Tired still from the remnants of the concussion I went to sleep early. Something snapped me out of my deep slumber. The door handle jerking? My patio light was on and a tall man was standing there looking in. How long he stood there I do not know. Watching me sleep? I didn’t know his intention but I knew it wasn’t good. I’m not sure if I moved, or if he saw my eyes snap open but he swiftly disappeared into the night.

After what felt like an eternity, I slowly reached over and checked my phone. 210am. I checked my surroundings, trying to devise a plan if he came back. The only exit was the glass door where he’d been standing. The window to my left had no openings. I debated whether I could throw my phone through it and climb out. My toiletry bag? That was heavy. It was going to be a long sleepless night.

Maybe I should call the police? I cursed myself that I didn’t know the number and hadn’t gotten around to topping up my phone. Idiot! 911 – that was universal surely? Next thing I was being transferred to an English speaking operator. And before I knew it two policemen were outside my cabin.

“There’s no one here.” Obviously. But there had been.

“The light. The censor light came on” I stammered. Why wasn’t it on now then I wondered? The policeman raised eye brows at each other, obviously thinking the same thing.

“There is no one here. Go back to sleep. Lock your door”

As the 4am sun rose, I fell into a fitful sleep clutching my phone and nail scissors wondering if I’d imagined the whole ordeal.

When I awoke I noticed the patio had a light you switched on from outside. So the creep had been watching me sleep, and that explained how he dissolved into darkness so quickly.

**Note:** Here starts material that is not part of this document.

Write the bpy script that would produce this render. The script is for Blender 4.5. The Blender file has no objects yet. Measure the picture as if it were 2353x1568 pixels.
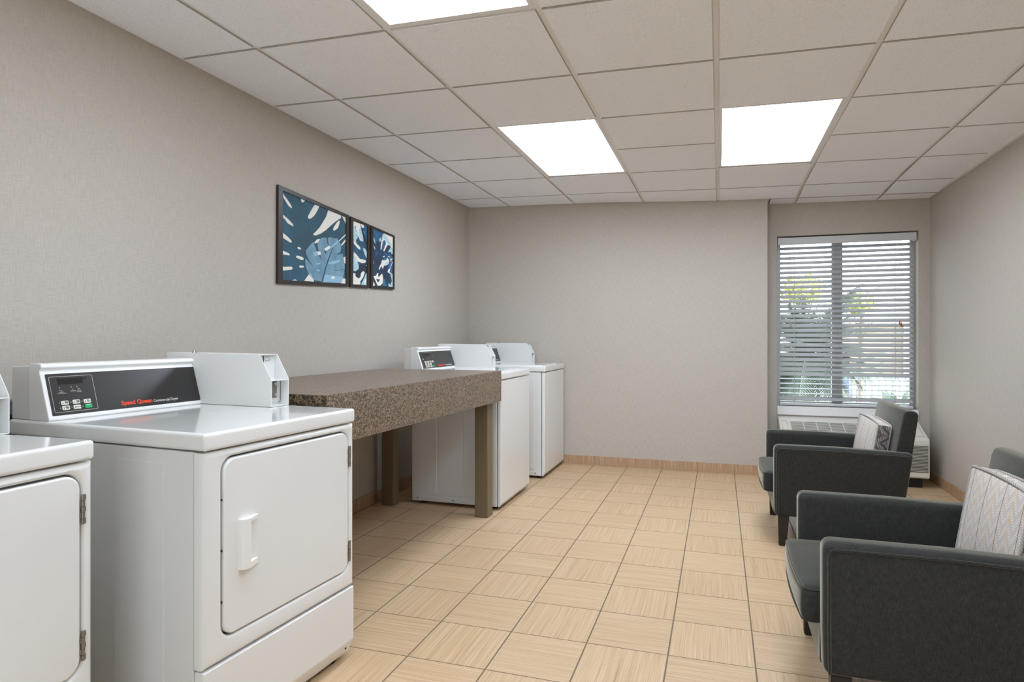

Counting my blessings I googled the next bus out of there.

The moral of the story? It’s one thing to be utterly absorbed in a new world, it’s another to go so far astray you might not be found.

For all my soul searching and radical adventures across the Phillipines, China and the Baltics, I was pleasantly surprised to find that the 2nd half of my trip had somehow been interspersed with good friends from home.

Whatever it was I’d been trying to prove to myself, I guess I had proven it.